AIM OF THE EXERCISE ▸
Every line of the material below should be repeated exactly.
□ □ □ □ □ □ □
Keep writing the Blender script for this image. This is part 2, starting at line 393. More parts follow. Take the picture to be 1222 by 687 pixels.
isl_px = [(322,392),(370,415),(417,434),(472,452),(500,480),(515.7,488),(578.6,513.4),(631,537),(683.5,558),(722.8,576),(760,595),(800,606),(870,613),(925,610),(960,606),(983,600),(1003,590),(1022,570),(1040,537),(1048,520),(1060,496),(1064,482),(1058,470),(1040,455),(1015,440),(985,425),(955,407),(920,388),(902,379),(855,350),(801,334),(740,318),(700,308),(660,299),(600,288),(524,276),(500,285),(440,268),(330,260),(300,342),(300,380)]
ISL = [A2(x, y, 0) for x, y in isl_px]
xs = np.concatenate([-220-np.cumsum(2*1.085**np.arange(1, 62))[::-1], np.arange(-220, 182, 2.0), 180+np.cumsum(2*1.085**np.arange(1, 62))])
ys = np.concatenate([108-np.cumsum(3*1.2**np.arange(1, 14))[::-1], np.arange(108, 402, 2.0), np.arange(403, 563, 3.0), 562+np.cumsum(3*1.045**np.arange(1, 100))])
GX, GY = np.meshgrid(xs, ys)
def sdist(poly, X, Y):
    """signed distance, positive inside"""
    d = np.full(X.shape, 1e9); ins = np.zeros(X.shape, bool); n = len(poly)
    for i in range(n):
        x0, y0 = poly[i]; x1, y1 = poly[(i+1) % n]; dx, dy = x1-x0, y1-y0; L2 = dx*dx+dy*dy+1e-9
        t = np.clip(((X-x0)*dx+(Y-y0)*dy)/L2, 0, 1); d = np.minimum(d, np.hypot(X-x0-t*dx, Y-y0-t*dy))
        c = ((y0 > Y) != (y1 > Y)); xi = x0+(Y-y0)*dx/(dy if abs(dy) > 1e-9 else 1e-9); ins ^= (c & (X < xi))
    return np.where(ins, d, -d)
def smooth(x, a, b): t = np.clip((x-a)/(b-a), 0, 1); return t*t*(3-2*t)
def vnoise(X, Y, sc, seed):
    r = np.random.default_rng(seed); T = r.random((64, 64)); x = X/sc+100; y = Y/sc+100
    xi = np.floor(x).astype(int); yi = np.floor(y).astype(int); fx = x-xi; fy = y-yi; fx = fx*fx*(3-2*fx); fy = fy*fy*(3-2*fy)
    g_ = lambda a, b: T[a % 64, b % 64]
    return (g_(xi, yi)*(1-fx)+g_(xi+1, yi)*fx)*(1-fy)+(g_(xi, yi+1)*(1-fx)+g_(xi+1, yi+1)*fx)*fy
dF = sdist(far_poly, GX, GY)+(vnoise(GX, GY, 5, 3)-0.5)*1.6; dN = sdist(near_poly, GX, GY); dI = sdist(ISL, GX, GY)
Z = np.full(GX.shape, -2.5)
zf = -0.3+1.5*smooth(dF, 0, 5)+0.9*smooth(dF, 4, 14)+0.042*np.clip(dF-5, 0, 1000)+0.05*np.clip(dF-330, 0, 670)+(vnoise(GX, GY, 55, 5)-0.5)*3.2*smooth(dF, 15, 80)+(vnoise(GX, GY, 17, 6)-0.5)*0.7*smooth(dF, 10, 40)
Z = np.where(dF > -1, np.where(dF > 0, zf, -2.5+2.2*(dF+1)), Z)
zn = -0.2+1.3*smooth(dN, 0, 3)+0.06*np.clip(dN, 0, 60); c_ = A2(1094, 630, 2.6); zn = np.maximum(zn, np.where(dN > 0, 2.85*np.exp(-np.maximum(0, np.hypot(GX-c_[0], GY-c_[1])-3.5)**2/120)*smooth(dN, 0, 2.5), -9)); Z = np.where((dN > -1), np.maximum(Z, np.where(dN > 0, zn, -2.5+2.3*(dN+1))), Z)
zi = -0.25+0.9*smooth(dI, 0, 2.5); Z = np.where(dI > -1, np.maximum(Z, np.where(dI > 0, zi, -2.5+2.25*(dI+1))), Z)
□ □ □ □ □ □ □
CORRECT RESULT ▸
Keep writing the Blender script for this image. This is part 2, starting at line 393. More parts follow. Take the picture to be 1222 by 687 pixels.
isl_px = [(322,392),(370,415),(417,434),(472,452),(500,480),(515.7,488),(578.6,513.4),(631,537),(683.5,558),(722.8,576),(760,595),(800,606),(870,613),(925,610),(960,606),(983,600),(1003,590),(1022,570),(1040,537),(1048,520),(1060,496),(1064,482),(1058,470),(1040,455),(1015,440),(985,425),(955,407),(920,388),(902,379),(855,350),(801,334),(740,318),(700,308),(660,299),(600,288),(524,276),(500,285),(440,268),(330,260),(300,342),(300,380)]
ISL = [A2(x, y, 0) for x, y in isl_px]
xs = np.concatenate([-220-np.cumsum(2*1.085**np.arange(1, 62))[::-1], np.arange(-220, 182, 2.0), 180+np.cumsum(2*1.085**np.arange(1, 62))])
ys = np.concatenate([108-np.cumsum(3*1.2**np.arange(1, 14))[::-1], np.arange(108, 402, 2.0), np.arange(403, 563, 3.0), 562+np.cumsum(3*1.045**np.arange(1, 100))])
GX, GY = np.meshgrid(xs, ys)
def sdist(poly, X, Y):
    """signed distance, positive inside"""
    d = np.full(X.shape, 1e9); ins = np.zeros(X.shape, bool); n = len(poly)
    for i in range(n):
        x0, y0 = poly[i]; x1, y1 = poly[(i+1) % n]; dx, dy = x1-x0, y1-y0; L2 = dx*dx+dy*dy+1e-9
        t = np.clip(((X-x0)*dx+(Y-y0)*dy)/L2, 0, 1); d = np.minimum(d, np.hypot(X-x0-t*dx, Y-y0-t*dy))
        c = ((y0 > Y) != (y1 > Y)); xi = x0+(Y-y0)*dx/(dy if abs(dy) > 1e-9 else 1e-9); ins ^= (c & (X < xi))
    return np.where(ins, d, -d)
def smooth(x, a, b): t = np.clip((x-a)/(b-a), 0, 1); return t*t*(3-2*t)
def vnoise(X, Y, sc, seed):
    r = np.random.default_rng(seed); T = r.random((64, 64)); x = X/sc+100; y = Y/sc+100
    xi = np.floor(x).astype(int); yi = np.floor(y).astype(int); fx = x-xi; fy = y-yi; fx = fx*fx*(3-2*fx); fy = fy*fy*(3-2*fy)
    g_ = lambda a, b: T[a % 64, b % 64]
    return (g_(xi, yi)*(1-fx)+g_(xi+1, yi)*fx)*(1-fy)+(g_(xi, yi+1)*(1-fx)+g_(xi+1, yi+1)*fx)*fy
dF = sdist(far_poly, GX, GY)+(vnoise(GX, GY, 5, 3)-0.5)*1.6; dN = sdist(near_poly, GX, GY); dI = sdist(ISL, GX, GY)
Z = np.full(GX.shape, -2.5)
zf = -0.3+1.5*smooth(dF, 0, 5)+0.9*smooth(dF, 4, 14)+0.042*np.clip(dF-5, 0, 1000)+0.05*np.clip(dF-330, 0, 670)+(vnoise(GX, GY, 55, 5)-0.5)*3.2*smooth(dF, 15, 80)+(vnoise(GX, GY, 17, 6)-0.5)*0.7*smooth(dF, 10, 40)
Z = np.where(dF > -1, np.where(dF > 0, zf, -2.5+2.2*(dF+1)), Z)
zn = -0.2+1.3*smooth(dN, 0, 3)+0.06*np.clip(dN, 0, 60); c_ = A2(1094, 630, 2.6); zn = np.maximum(zn, np.where(dN > 0, 2.85*np.exp(-np.maximum(0, np.hypot(GX-c_[0], GY-c_[1])-3.5)**2/120)*smooth(dN, 0, 2.5), -9)); Z = np.where((dN > -1), np.maximum(Z, np.where(dN > 0, zn, -2.5+2.3*(dN+1))), Z)
zi = -0.25+0.9*smooth(dI, 0, 2.5); Z = np.where(dI > -1, np.maximum(Z, np.where(dI > 0, zi, -2.5+2.25*(dI+1))), Z)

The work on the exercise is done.